Single out each line with the word "scene" and copy it.

☆ ☆ ☆ ☆

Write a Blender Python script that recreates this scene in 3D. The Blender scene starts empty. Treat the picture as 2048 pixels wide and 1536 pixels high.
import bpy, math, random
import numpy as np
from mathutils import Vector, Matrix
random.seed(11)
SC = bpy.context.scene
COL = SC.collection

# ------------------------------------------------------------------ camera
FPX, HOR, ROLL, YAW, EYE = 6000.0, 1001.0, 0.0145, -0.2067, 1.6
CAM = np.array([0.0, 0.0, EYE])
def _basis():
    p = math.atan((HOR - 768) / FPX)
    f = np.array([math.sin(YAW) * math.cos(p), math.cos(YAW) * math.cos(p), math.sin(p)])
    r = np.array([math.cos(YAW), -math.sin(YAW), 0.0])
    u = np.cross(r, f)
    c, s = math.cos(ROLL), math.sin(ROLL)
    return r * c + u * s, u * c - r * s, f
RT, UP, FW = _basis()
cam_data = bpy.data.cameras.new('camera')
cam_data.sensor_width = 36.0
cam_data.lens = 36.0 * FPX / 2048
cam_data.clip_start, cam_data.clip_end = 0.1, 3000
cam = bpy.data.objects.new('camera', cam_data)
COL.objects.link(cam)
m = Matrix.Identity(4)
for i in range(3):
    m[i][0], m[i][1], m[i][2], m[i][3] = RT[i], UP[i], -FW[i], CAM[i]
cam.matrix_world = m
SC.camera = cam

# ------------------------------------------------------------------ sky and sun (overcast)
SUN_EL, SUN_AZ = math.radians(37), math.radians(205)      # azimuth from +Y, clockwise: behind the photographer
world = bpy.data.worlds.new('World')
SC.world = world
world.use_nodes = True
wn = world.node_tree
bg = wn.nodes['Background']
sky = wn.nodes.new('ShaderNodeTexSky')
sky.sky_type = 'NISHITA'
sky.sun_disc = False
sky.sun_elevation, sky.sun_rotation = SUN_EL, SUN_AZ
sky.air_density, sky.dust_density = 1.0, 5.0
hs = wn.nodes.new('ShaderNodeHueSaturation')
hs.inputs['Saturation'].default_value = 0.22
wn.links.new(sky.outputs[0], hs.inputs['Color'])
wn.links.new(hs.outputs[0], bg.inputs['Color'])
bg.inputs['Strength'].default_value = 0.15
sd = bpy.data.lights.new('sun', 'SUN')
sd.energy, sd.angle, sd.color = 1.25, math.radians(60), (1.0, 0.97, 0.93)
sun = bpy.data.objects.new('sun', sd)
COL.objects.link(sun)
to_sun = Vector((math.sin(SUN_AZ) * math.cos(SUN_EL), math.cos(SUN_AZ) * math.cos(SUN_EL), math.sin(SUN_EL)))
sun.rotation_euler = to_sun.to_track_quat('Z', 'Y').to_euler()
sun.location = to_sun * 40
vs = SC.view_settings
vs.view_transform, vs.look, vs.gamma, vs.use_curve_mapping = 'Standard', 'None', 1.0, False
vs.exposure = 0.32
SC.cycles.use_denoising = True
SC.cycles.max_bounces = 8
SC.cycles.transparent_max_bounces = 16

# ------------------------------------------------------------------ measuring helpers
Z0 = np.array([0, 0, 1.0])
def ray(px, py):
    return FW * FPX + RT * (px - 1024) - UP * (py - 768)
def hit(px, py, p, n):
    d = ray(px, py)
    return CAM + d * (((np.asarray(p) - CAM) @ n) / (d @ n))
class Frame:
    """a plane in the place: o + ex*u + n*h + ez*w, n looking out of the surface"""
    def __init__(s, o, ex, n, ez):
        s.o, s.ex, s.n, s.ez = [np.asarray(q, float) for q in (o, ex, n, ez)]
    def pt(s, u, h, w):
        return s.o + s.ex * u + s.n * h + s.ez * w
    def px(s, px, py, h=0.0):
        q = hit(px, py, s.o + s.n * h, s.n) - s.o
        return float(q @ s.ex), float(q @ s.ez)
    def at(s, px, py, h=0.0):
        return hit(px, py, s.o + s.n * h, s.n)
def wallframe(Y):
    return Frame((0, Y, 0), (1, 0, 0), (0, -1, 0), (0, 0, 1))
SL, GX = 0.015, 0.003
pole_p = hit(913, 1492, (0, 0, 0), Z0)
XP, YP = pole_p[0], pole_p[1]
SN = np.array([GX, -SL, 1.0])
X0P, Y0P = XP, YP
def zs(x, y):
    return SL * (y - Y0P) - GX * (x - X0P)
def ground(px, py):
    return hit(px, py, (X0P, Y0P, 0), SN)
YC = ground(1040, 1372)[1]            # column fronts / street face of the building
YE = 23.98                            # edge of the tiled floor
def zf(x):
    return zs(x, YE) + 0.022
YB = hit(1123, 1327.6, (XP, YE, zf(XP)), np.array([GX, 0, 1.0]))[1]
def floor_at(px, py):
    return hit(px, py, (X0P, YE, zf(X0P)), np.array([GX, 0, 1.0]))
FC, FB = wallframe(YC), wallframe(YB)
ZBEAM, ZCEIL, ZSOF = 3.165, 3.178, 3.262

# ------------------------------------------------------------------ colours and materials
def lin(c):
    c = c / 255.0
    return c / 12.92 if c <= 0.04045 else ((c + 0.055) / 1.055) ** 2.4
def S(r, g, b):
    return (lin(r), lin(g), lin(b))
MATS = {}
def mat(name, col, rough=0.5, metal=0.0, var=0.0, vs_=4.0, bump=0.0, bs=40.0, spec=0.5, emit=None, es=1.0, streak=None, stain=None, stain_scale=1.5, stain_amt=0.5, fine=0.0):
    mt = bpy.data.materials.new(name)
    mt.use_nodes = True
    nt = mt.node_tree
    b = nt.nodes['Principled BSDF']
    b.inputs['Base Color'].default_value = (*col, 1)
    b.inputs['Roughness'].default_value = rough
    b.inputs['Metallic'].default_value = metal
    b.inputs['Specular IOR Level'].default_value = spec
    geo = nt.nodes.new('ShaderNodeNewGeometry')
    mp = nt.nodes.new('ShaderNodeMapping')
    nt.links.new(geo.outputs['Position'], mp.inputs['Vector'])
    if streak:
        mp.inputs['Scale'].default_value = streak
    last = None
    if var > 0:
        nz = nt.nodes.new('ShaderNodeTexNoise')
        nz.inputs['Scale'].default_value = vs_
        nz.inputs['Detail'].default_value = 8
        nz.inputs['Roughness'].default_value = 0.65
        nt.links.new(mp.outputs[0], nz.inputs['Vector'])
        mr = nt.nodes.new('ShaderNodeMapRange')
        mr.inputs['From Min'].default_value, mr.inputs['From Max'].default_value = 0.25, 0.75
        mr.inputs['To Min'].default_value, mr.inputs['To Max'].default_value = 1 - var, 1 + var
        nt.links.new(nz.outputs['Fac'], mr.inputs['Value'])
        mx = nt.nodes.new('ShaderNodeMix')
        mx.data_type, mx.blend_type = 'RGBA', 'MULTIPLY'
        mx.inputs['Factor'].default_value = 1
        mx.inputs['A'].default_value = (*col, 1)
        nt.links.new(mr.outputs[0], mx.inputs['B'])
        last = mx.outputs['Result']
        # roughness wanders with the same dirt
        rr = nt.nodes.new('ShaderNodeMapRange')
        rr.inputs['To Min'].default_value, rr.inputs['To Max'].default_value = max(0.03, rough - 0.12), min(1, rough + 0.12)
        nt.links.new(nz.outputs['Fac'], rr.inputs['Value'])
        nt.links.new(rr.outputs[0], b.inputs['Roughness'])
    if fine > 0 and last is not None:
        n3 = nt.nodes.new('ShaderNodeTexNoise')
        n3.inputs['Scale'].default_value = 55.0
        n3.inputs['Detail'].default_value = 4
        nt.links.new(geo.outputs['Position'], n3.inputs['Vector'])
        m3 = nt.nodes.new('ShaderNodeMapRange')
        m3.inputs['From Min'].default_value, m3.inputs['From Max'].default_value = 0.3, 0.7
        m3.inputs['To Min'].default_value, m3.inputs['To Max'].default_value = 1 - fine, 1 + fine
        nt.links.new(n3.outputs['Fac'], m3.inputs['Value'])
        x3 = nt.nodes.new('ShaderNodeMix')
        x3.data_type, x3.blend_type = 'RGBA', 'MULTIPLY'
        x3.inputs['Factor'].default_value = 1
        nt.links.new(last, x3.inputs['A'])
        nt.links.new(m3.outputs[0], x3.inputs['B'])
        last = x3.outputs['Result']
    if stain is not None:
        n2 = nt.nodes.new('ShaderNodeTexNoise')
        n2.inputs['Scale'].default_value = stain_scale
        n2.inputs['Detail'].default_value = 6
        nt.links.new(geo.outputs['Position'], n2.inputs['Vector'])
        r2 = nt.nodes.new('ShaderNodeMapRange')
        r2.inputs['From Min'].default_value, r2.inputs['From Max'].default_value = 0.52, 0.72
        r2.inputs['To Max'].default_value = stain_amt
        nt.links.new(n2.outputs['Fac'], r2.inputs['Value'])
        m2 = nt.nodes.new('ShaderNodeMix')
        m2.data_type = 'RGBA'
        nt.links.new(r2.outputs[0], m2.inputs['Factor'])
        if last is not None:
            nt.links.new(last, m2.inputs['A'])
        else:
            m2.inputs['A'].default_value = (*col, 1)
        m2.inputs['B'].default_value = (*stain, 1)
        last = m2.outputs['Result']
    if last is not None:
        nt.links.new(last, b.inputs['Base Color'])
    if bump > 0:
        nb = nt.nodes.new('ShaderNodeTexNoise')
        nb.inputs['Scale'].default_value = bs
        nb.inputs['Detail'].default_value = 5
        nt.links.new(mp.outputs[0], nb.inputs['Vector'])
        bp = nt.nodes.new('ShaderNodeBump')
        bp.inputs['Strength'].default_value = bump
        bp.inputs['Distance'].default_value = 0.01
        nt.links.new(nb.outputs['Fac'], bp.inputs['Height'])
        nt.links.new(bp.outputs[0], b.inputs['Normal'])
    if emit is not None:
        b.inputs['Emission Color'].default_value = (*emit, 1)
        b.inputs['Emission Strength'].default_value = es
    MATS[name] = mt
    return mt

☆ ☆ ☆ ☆

**Solution to the exercise:**
Write a Blender Python script that recreates this scene in 3D. The Blender scene starts empty. Treat the picture as 2048 pixels wide and 1536 pixels high.
SC = bpy.context.scene